Luke made sure that Theophilus understood that Jesus spent forty days with His disciples after the resurrection, tying up all the loose ends so that they would know exactly what to preach and teach after He left them. His theme was the kingdom of God.  There was no doubt that He was alive and that He would continue to be fully involved with them as they carried out His instructions and lived out His life in a hostile environment.

Unlike so much of current preaching and teaching which ignores the bigger picture and makes the gospel all about us, He put His life and death into the perspective of God’s realm and rule in the lives of people. It was not about them. It was about Him, His purpose for coming and their on-going mission to proclaim Him to the world.

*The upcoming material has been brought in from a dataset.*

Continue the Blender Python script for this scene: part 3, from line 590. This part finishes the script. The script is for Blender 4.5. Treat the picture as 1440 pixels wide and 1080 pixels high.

He would have warned them that their task was a dangerous one. Like Him they would have to face the hostility of the Jewish leaders who had put Him to death as well as the Caesars whose claims demanded the worship and allegiance that was due Him alone.

These arrogant Roman emperors, in particular Caesar Augustus, “believed that he was god incarnate on earth, the prince of peace who had come to restore all of creation…His priests offered sacrifices and incense to rid people of their guilt. One of his popular slogans was “There is no other name under heaven by which men can be saved than that of Caesar.” Another phrase they used was “Caesar is Lord.” Throughout the Roman Empire, the Caesars called on people to worship them as the divine saviours of humankind…” (Rob Bell, Velvet Elvis, Zondervan 2005, page 162)

The implications are obvious. Into this world came the “Jesus movement” in a remote corner of the empire that was giving them no end of trouble. These people claimed that their leader was a rabbi, that He had announced the arrival of the kingdom of God, that He had been executed by the Roman authorities for treason, and that His followers claimed that He was alive. Now they were claiming that He, not Caesar, is Lord!

Their opposition would be ruthless ad relentless but the message had to go out. The apostles had to know it, be convinced of it, believe it and proclaim it no matter what the consequences. This was the final mission of Jesus before He returned to the Father. For forty days He instructed them until He was sure that they were ready to take on the world!